Turning to the developments in post-Reformation Christology among the Reformed churches and theologians, the Westminster Confession of Faith echoed the traditional formula:

The Son of God is the second person in the Trinity, being true and eternal God, of one nature and equal with the Father. When the fullness of time came, he took upon himself a human nature with all the essential properties and common weaknesses, yet without sin. He was conceived by the power of the Holy Spirit in the womb of the virgin Mary, and is of her nature. Thus, two whole, perfect, and distinct natures, divine and human, were inseparably joined together in one person, without change, composition, or confusion. This person is true God and true man, yet one Christ, the only mediator between God and man. ((Westminster Confession of Faith, 8.2. In Schaff, Creeds of Christendom, 3.619-620.))
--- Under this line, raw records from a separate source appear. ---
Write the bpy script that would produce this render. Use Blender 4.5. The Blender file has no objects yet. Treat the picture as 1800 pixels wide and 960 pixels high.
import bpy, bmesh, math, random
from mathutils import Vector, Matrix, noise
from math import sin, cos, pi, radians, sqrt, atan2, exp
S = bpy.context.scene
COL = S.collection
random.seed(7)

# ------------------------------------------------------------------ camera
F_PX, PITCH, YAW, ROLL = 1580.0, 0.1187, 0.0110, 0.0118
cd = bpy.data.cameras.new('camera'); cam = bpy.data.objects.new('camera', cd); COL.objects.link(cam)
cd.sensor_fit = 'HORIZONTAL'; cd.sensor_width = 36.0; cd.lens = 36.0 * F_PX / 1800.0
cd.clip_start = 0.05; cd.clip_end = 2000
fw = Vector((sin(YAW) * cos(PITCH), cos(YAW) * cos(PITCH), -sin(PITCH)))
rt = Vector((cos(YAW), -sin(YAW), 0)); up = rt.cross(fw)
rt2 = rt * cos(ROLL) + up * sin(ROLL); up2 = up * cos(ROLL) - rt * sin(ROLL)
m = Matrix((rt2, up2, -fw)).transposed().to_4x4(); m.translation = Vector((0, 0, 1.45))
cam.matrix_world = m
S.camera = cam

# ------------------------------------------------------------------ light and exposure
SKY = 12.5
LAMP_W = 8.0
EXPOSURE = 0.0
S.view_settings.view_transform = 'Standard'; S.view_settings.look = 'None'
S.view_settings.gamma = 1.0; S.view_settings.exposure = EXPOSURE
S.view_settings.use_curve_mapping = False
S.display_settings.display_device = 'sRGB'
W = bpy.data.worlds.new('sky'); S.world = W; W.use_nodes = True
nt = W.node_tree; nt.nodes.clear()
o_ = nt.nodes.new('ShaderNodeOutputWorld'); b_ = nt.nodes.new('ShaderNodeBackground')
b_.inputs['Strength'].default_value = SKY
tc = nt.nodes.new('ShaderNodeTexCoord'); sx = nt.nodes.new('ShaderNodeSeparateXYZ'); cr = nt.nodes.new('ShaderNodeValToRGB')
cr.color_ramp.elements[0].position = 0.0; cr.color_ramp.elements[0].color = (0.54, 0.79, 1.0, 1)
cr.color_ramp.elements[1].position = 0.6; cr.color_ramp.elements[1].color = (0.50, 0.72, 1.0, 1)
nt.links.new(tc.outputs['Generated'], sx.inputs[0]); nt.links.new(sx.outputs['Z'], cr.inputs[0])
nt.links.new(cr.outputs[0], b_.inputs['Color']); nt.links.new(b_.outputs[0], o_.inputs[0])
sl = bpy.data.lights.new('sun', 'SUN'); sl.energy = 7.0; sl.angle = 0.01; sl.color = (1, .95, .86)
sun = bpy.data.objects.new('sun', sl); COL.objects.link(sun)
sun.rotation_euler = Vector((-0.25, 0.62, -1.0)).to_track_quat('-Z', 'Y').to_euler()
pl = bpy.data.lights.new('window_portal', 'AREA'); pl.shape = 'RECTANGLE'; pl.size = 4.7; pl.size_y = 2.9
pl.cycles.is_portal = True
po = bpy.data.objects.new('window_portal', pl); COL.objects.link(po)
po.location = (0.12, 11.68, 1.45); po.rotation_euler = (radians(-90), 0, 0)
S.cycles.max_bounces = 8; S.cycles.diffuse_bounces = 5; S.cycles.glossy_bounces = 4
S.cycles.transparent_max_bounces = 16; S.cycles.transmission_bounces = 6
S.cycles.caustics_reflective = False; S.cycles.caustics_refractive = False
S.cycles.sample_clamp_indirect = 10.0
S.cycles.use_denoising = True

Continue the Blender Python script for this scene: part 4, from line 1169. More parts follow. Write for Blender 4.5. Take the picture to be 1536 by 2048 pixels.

The Confession also affirmed the communication of properties: “Christ, in the work of mediation, acts according to both natures, by each nature doing that which is proper to itself. But by reason of the unity of the person, that which is proper to one nature is sometimes in Scripture attributed to the person referred to by the other nature.” ((Westminster Confession of Faith, 8.7. In Schaff, Creeds of Christendom, 3.622.))
As noted above, the disagreement between Lutheran and Reformed theologians focused on the precise nature of this communication of properties. According to Amandus Polan:

The things peculiar to the separate natures are common to Christ’s person and are accordingly attributed to and true of the natures only distinctly, but of the person without distinction—and this not merely verbally or by empty titles, but most really. For because the person embraces both natures, whatever participates in both natures or in one of them really belongs to it because of the hypostatic union of the natures. And what is proper to one nature is by no means common to the other one in it because of the essential and eternal difference between the natures, though it is common to the person or to one of the natures in the person. ((Amandus Polan, Syntagma Theologiae Christianae (Hanover, 1624/1625), 6:16. Cited in Heinrich Heppe, Reformed Dogmatics, Ernst Bizer, ed., G. T. Thomson, trans. (London: George Allen and Unwin Ltd., 1950), 439.))

Specifically, and over against the Lutheran view, Mark Frideric Wendelin explained further:

We acknowledge that in Christ dwells the entire fullness of divinity bodily, provided that the communication of the natures as well as the properties is understood to have taken place in the person through the union, not in the natures among themselves so that one nature has been communicated to the other along with its properties—namely, to the human nature [has been communicated] the divine nature and its properties, to the divine nature [has been communicated] the human nature and its properties. Communication of this kind confuses or abolishes the natures and the attributes, and it is not found anywhere in Scripture. ((Mark Frideric Wendelin, Collatio Doctrinae Christianae Reformatorum et Lutheranorum (Cassel, 1660), 69-70. Cited in Heppe, Reformed Dogmatics, 440-441.))

Thus, both Lutheran and Reformed theologians in the post-Reformation period embraced and defended the church’s historic position on Jesus Christ, the God-man. But one major divergence over the proper understanding of the communication of properties separated the two theological camps.